I, however, became genuinely close with some of the women, especially when I was a house producer, staying with them when we weren't filming. I did such a bad job of keeping the girls at arm's length that years later,I was invited to the Bachelor and his lucky lady's wedding in Italy. We're still friends to this day.
But one moment that really stayed with me was when we got down to the final two.
By that point, everyone behind the scenes already knew who he was going to pick. The decision had been made long before the final rose ceremony. In truth, he’d chosen her on the very first night.
Speaking to other Bachelor producers, that seemed to be a fairly consistent theme.

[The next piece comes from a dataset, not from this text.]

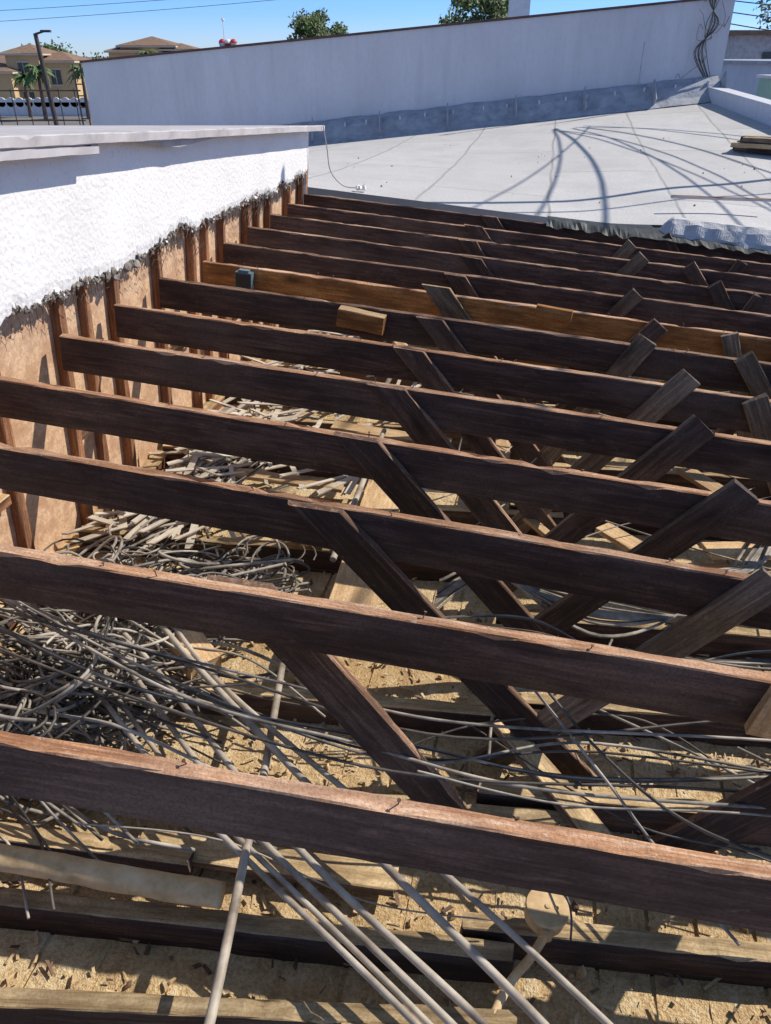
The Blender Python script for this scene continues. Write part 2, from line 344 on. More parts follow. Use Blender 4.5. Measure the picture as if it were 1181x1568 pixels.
for k in range(3600):
    x=R.uniform(-1.5,2.6); y=R.uniform(.4,5.2)
    if R.random()<.5: y=R.uniform(.4,2.2); x=R.uniform(-1.4,1.2)
    s=R.uniform(.002,.008); L=s*R.uniform(1.5,6)
    if R.random()<.03: s*=2.2;L*=1.6
    a=R.uniform(0,6.28); X=(xJ*math.cos(a)+yJ*math.sin(a)+zJ*R.uniform(-.3,.3)).normalized(); Y=zJ.cross(X).normalized(); Z=X.cross(Y)
    mb.box(KF(x,y,.008+R.uniform(0,.008)),L,s,s*.35,X,Y,Z,mi=0 if R.random()<.75 else 1,jit=.4)
for k in range(700):
    x=R.uniform(-1.5,1.8); y=R.uniform(.4,2.6); rock(mb,KF(x,y,.006),R.uniform(.003,.011)*(2.2 if R.random()<.07 else 1),0 if R.random()<.7 else 1)
mb.obj('wood_debris',[M_debris,M_debrisd])
mb=MB()
for k in range(280):
    q=R.random()
    if q<.45: x=R.gauss(-1.22,.1);y=R.uniform(2.45,3.3)
    elif q<.8: x=R.gauss(-1.2,.13);y=R.uniform(3.3,4.9)
    else: x=R.uniform(-1.0,-.2);y=R.uniform(2.6,4.2)
    x=max(x,-1.45)
    a=R.gauss(1.2,.5); X=(xJ*math.cos(a)+yJ*math.sin(a)+zJ*R.uniform(-.25,.25)).normalized(); Y=zJ.cross(X).normalized(); Z=X.cross(Y)
    mb.box(K(x,y,.05+R.uniform(0,.1)),R.uniform(.12,.4),R.uniform(.012,.03),.006,X,Y,Z,jit=.1)
mb.obj('lath_scrap_pile',[M_lath])
# ------------------------------------------------------------ cables
pile=empty('cable_pile')
def coil(x,y,z,rad,turns,til):
    pts=[]; n=int(22*turns); ph=R.uniform(0,6.28); e=R.uniform(.55,1.); ro=R.uniform(0,3.14)
    tx,ty=R.gauss(0,til),R.gauss(0,til)
    for i in range(n+1):
        t=ph+i/22*2*math.pi; r=rad*(1+.22*math.sin(t*.37+ph)+.08*math.sin(2.3*t))
        a=r*math.cos(t);b=r*e*math.sin(t); X=a*math.cos(ro)-b*math.sin(ro);Y=a*math.sin(ro)+b*math.cos(ro)
        X=max(-1.5-x,X)
        zz=z+X*tx+Y*ty+.01*math.sin(t*1.7)
        pts.append(K(x+X+.02*i/22,y+Y+.015*i/22,max(-.02,zz)))
    return pts
sp=[];sd=[]
def add(p,r=1.,dk=.3): (sd if R.random()<dk else sp).append((p,r*R.uniform(.6,1.15)))
for k in range(95): add(coil(R.gauss(-1.13,.14),R.gauss(1.54,.17),R.uniform(.03,.27),R.uniform(.04,.14),R.uniform(.6,2.4),.35))
for k in range(85): add(coil(R.uniform(-1.4,-.62),R.gauss(2.13,.12),R.uniform(.03,.2),R.uniform(.05,.13),R.uniform(.5,1.8),.3))
for k in range(18): add(coil(R.gauss(-1.25,.1),R.uniform(2.5,3.2),R.uniform(.05,.15),R.uniform(.05,.12),R.uniform(.4,1.2),.3))
def strand(A,B,n=4,wob=.04,sag=0,r=1.,dk=.3):
    P=[]
    for i in range(n+1):
        t=i/n; p=[A[j]*(1-t)+B[j]*t for j in range(3)]
        w=wob if 0<i<n else wob*.2
        P.append(K(p[0]+R.gauss(0,w),p[1]+R.gauss(0,w),max(.0,p[2]+R.gauss(0,w*.5)-sag*4*t*(1-t))))
    add(catmull(P,7),r,dk)
for k in range(42):
    y=R.uniform(1.35,1.95); strand((-1.5,y,R.uniform(.15,.36)),(R.uniform(-.9,-.3),y-R.uniform(.1,.5),R.uniform(.06,.2)),4,.03)
for k in range(34): strand((R.uniform(-1.45,-1.2),R.uniform(1.5,2.3),R.uniform(.1,.3)),(R.uniform(-.9,-.5),R.uniform(1.5,2.3),R.uniform(.05,.2)),5,.07)
for k in range(22): strand((R.uniform(-1.4,-1.2),R.uniform(2.2,2.6),.08),(R.uniform(-1.3,-.9),R.uniform(2.7,3.4),.12),3,.03)
curves('armored_cables',sp,M_cable,.0052,pile); curves('dark_cables',sd,M_cabled,.0045,pile)
sp=[];sd=[]
def jl(P,dk=.5,r=1.): 
    add(catmull([J(*p) for p in P],10),r,dk)
jl([(-1.5,1.60,-.42),(-1.0,1.40,-.40),(-.39,1.37,-.42),(.03,1.36,-.42),(.73,1.48,-.40),(1.4,1.6,-.4)],0)
jl([(-1.45,1.45,-.42),(-.65,1.37,-.42),(.035,1.34,-.45),(.81,1.57,-.40),(1.5,1.7,-.4)],1)
jl([(-1.4,1.52,-.40),(-.7,1.30,-.45),(-.2,1.30,-.50),(.25,1.28,-.5),(.9,1.35,-.45)],0)
jl([(-1.4,1.36,-.45),(-.8,1.28,-.48),(-.1,1.24,-.5),(.6,1.36,-.48),(1.3,1.42,-.4)],1)
jl([(-.04,1.19,-.42),(.3,1.21,-.45),(.744,1.257,-.40),(1.3,1.3,-.4)],0,.8)
jl([(.1,1.75,-.42),(.233,1.53,-.40),(.38,1.36,-.42),(.54,1.22,-.42),(.716,1.13,-.38),(1.0,1.08,-.35)],1,1.1)
jl([(.2,1.55,-.42),(.40,1.30,-.45),(.52,1.18,-.5),(.66,1.0,-.5)],0,.8)
jl([(-.8,1.0,-.62),(-.45,1.03,-.60),(-.1,.98,-.62),(.2,1.02,-.64)],0,.7)
for k in range(6):
    o=R.uniform(-.1,.1)
    jl([(-1.4,1.5+o,-.45),(-.8,1.36+o*.6,-.5),(-.1,1.34-o*.5,-.54),(.4,1.42+o,-.52),(1.2,1.5-o,-.45)],.5,.75)
for k in range(8):
    o=R.uniform(-.06,.06)
    jl([(-.085,1.70+o,-.42),(.2,1.76+o*1.5,-.42),(.5,1.74-o,-.43),(.866,1.81+o,-.4),(1.4,1.95,-.4)],.3,.8)
for k in range(18):
    o=R.uniform(-.1,.1)
    jl([(-.1,2.1+o,-.62),(.07,2.23+o*.3,-.58),(.45,2.12-o,-.6),(.84,2.30+o*.6,-.58),(1.17,2.82+o,-.55),(1.7,3.1+o,-.5)],.2,.9)
for k in range(14):
    o=R.uniform(-.12,.12)
    jl([(.75,2.35+o,-.58),(1.0,2.5+o*.3,-.55),(1.2,2.75-o*.4,-.52),(1.7,2.8+o,-.5)],.2,.9)
for k in range(60):
    x=R.uniform(-.6,1.8);y=R.uniform(1.2,4.8);a=R.gauss(.1,.7);L=R.uniform(.4,1.6)
    jl([(x,y,-.6),(x+L*.3*math.cos(a)+R.gauss(0,.06),y+L*.3*math.sin(a)+R.gauss(0,.05),-.57),(x+L*.7*math.cos(a),y+L*.7*math.sin(a)+R.gauss(0,.07),-.57),(x+L*math.cos(a),y+L*math.sin(a)+R.gauss(0,.1),-.6)],.3,.8)
lc=empty('loose_electrical_cable'); curves('grey_cables',sp,M_cable,.005,lc); curves('black_cables',sd,M_cabled,.0045,lc)
def conduit(P,r=.011):
    return curves('metal_conduit',[(catmull([J(*p) for p in P],8),1.)],M_conduit,r,res=4)
conduit([(-.54,1.82,-.66),(-.42,1.22,-.62),(-.39,1.02,-.6),(-.33,.66,-.58),(-.3,.4,-.56)],.0105)
conduit([(-1.18,1.56,-.62),(-.71,1.2,-.6),(-.47,1.05,-.6),(.05,.75,-.6),(.3,.58,-.6)],.0072)
conduit([(-1.16,1.60,-.62),(-.69,1.22,-.61),(-.45,1.065,-.6),(.075,.755,-.6),(.33,.58,-.6)],.0065)
conduit([(-1.05,1.60,-.6),(-.59,1.22,-.6),(-.36,1.05,-.6),(.11,.77,-.6),(.4,.58,-.6)],.008)
conduit([(-1.0,1.62,-.6),(-.797,1.47,-.6),(-.30,1.07,-.6),(.173,.783,-.6),(.45,.6,-.6)],.0085)
conduit([(-.95,1.72,-.6),(-.70,1.52,-.6),(-.1,1.08,-.6),(.286,.81,-.6),(.55,.6,-.6)],.0095)
conduit([(-.9,1.72,-.6),(-.604,1.472,-.6),(0.02,1.10,-.6),(.412,.84,-.6),(.65,.66,-.6)],.0075)
conduit([(-.52,3.3,-.62),(-.50,2.6,-.60),(-.49,2.2,-.62)],.012)
conduit([(-.60,4.5,-.62),(-.62,3.6,-.60)],.012)
conduit([(1.05,3.2,-.6),(1.2,2.6,-.62)],.012)
def tube(name,P,r,mat,n=24):
    mb=MB(); pts=catmull(P,18); 
    d=(pts[-1]-pts[0]).normalized(); a=d.orthogonal().normalized(); b=d.cross(a); vs=[]
    for i,p in enumerate(pts):
        for k in range(n):
            t=2*math.pi*k/n; rr=r*(1+.10*noise.noise(V((i*.25,math.cos(t)*1.5,math.sin(t)*1.5)))+.03*noise.noise(V((i*.9,math.cos(t)*4,math.sin(t)*4)))); vs.append(p+(a*math.cos(t)+b*math.sin(t))*rr)
    fs=[(i*n+k,i*n+(k+1)%n,(i+1)*n+(k+1)%n,(i+1)*n+k) for i in range(len(pts)-1) for k in range(n)]
    fs+=[tuple(range(n-1,-1,-1)),tuple((len(pts)-1)*n+k for k in range(n))]
    mb.add(vs,fs); return mb.obj(name,[mat],smooth=True)
tube('wrapped_pipe',[J(-1.5,.85,-.66),J(-.927,.905,-.66),J(-.65,.925,-.665),J(-.42,.945,-.67)],.029,M_duct)
jb=empty('round_junction_box')
mb=MB(); c=J(.292,1.05,-.60); mb.cyl(c-zJ*.035,c,.045,.045,28); mb.cyl(c,c+zJ*.006,.049,.047,28); mb.cyl(c+zJ*.006,c+zJ*.009,.006,.006,8)
mb.cyl(c+xJ*.02+zJ*.006,c+xJ*.02+zJ*.009,.004,.004,8); mb.cyl(c-yJ*.04-zJ*.018,c-yJ*.06-zJ*.018,.014,.014,12); mb.cyl(c+xJ*.04-zJ*.018,c+xJ*.062-zJ*.018,.014,.014,12)
mb.obj('box_body',[M_duct],jb)
curves('box_conduit',[(catmull([c-yJ*.05-zJ*.02,c-yJ*.09-xJ*.025-zJ*.05,c-yJ*.13-xJ*.06-zJ*.09,c-yJ*.2-xJ*.09-zJ*.1],8),1)],M_duct,.010,jb,3)
mb=MB(); c=J(-1.285,3.50,-.06); mb.box(c,.08,.04,.09,xJ,yJ,zJ); mb.box(c-yJ*.022,.07,.004,.078,xJ,yJ,zJ,mi=1); mb.box(c+zJ*.05,.05,.03,.010,xJ,yJ,zJ); mb.cyl(c-zJ*.045,c-zJ*.07,.012,.012,10)
mb.obj('electrical_box',[M_blue,M_black])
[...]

What played out on screen was, in many ways, a continuation of a story that had already reached its conclusion.
I was sent to supervise one of the final overnight dates on a boat with the runner-up. My role was to make sure things didn't cross a certain line (sex was strictly off the table for our season).
When I arrived, the Bachelor and the soon-to-be-eliminated contestant were below deck. I went down, expecting to find them chatting, maybe sipping champagne.
They were very much not chatting. They were completely lost in the moment,I had to interrupt before things went any further.
I suddenly became very aware of how bizarre my job was. There I was, effectively playing chaperone, while knowing that he'd been openly talking about how strong his feelings were for the other woman.
It created this strange tension, even though technically he wasn’t doing anything wrong. He was simply playing his role in the story.
Safe to say,I only lasted one season.
Because the truth is, to do that job well, you have to see emotion as content, not as something to protect. I couldn't quite do that. My damn empathy got in the way, which, in that environment, makes you surprisingly bad at your job.
Now, when I see those perfectly lit ceremonies, over-the-top love confessions and the Bachelor's on-screen torment about who to send home,the magic is gone.
Because I've come to realize there was never really magic there to begin with.